The cost of this war will not only be felt in Gaza
We can neither process nor prevent the horrific loss of civilian lives and fierce confrontations that began on Oct. 7 without understanding their political context. UN Secretary-General António Guterres was correct when he said that the events of that day did not happen in a vacuum.
What we are witnessing now in Gaza, as the death toll exceeds 10,000, is Israel resorting to the tired security logic that it uses to solve all its problems. However this approach has not worked — and will never work — precisely because it neglects the political context: decades of occupation. That’s why, when this war ends — regardless of its military outcome — the ideas that drive Hamas, which combines religious belief with armed resistance to occupation, will be stronger and more popular. Hamas ascended in an environment of increasing oppression and the failure of the promises of the two-state solution.
But Palestinians in the West Bank, including East Jerusalem, and Gaza Strip have never stopped their resistance to the occupation, moving from one form to another. All the violence that has been used to suppress us, including the commonplace killing of civilians, demolition of homes, and theft of our land has not deterred Palestinians from standing steadfast in opposition to that occupation. And those figures in our history and present day who are most revered are those who resisted occupation, using protests, steadfastness, or the tools available.
The great losses that Palestinians have felt as a result only served to set the stage for the next revolt. Many Palestinians are posting on social media a proverb illustrating the failure of Israel’s suppression: “They tried to bury us, but they did not know we are seeds.”
In the days after this war in Gaza, the Palestinian Authority will be even weaker, less popular, and less relevant. It has almost no role in these developments that concern its people. Indeed, at some stage in the war, one can expect that a campaign of blame will be directed at it, the weakest actor.

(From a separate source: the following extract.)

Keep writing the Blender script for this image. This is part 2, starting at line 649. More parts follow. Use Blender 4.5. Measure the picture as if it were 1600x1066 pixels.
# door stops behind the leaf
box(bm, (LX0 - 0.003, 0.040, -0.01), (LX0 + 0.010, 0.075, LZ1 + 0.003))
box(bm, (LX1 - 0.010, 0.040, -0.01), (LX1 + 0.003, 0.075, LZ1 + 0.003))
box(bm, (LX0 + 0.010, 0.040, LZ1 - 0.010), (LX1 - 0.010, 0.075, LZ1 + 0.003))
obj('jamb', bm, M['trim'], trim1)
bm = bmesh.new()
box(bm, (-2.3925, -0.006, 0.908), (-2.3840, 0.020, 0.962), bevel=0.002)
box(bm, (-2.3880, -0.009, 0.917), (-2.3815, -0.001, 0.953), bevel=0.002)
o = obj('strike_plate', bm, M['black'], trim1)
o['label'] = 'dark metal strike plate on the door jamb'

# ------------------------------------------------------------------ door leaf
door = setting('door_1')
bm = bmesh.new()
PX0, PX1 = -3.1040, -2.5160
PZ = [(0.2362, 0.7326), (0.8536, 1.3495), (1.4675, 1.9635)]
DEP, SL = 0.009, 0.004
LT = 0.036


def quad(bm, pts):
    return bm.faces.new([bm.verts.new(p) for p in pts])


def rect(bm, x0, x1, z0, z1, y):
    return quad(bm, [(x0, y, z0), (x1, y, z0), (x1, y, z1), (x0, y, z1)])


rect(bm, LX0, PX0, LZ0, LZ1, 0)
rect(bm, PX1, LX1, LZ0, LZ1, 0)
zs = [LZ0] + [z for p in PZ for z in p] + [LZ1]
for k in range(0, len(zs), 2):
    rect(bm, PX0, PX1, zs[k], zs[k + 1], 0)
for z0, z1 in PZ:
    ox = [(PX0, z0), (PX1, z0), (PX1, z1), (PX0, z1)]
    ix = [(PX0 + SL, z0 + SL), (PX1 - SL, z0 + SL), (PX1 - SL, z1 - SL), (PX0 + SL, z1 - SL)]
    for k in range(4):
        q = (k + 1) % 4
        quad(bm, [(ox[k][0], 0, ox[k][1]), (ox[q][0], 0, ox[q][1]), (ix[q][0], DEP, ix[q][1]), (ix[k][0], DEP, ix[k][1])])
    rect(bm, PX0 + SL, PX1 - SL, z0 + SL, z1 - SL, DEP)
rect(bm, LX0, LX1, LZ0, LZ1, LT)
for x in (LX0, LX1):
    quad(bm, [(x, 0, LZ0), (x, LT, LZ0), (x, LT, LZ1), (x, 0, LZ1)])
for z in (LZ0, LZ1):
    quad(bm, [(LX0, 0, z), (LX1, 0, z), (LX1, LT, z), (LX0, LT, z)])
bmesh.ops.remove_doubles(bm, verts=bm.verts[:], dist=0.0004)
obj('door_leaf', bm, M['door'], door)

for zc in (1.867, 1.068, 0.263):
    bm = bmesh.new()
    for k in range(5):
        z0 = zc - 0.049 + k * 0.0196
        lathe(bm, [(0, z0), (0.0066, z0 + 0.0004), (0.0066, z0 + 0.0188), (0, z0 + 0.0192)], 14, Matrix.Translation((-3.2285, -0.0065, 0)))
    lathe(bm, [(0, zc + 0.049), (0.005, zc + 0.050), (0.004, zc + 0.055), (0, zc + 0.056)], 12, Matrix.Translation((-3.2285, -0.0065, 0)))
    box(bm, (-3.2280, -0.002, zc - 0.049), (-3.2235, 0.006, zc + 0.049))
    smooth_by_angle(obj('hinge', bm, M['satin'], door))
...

The day after will have no place for the two-state solution, due to the radicalizing effect of the war on both Israeli and Palestinian societies and polities. This is not a dramatic change in any case because Israel has now departed the arena of territorial compromise to one of irreversible existential steps. The sudden focus by American and European politicians on reviving the two-state talks is ridiculous and far too late. For years, they have born witness to Israel killing that vision but chose instead to ignore Israel’s settlement expansion and belittle Palestinians who championed a Palestinian state alongside Israel.
Another casualty of this war is Europe’s remaining credibility in the Middle East and beyond. The values that major European countries claim to champion — democracy, human rights, free media and expression — fell like paper tigers as those same states continued to allow the indiscriminate and repeated targeting of civilians in Gaza and the West Bank. Palestinians are exchanging via social media videos of European and American politicians shedding tears for civilian casualties in Ukraine, with a split screen of them defending Israeli actions as its “right to self-defense.”
In the days after, Israel’s “big brothers,” the US and large European countries, will face some important strategic questions. What is behind the deterioration in internal Israeli politics and society, and is there a relationship between that and Israel’s vulnerability to the attack on Oct. 7? Can Israel maintain or restore its strategic importance to the West in the Middle East? Do these big brothers want to continue with the approach of spoiling Israel by uncoupling their unlimited support for the state from those policies that they find harmful and dangerous to their own interests?
After this war, going back to the old rhetoric and paradigm of an “agreed-upon solution,” “a negotiated two-state solution,” or “bringing the parties back to the table,” will be an invitation for the next round of violent confrontations. These words have become synonymous with giving the stronger party, Israel, veto power over the outcome. Israel owes its creation, survival, and superiority to the US and its European allies: those allies also bear a share of responsibility in this deep deterioration.
It is time — as we witness unchecked before us some of the worst international crimes in our lifetimes — for these countries to stop treating Israel as a state above international law, and convince, cajole, or force Israel to end its occupation. The alternative is already clear: a combination of apartheid, continued rounds of increasingly brutal confrontations, and a deterioration in their own standing in the world.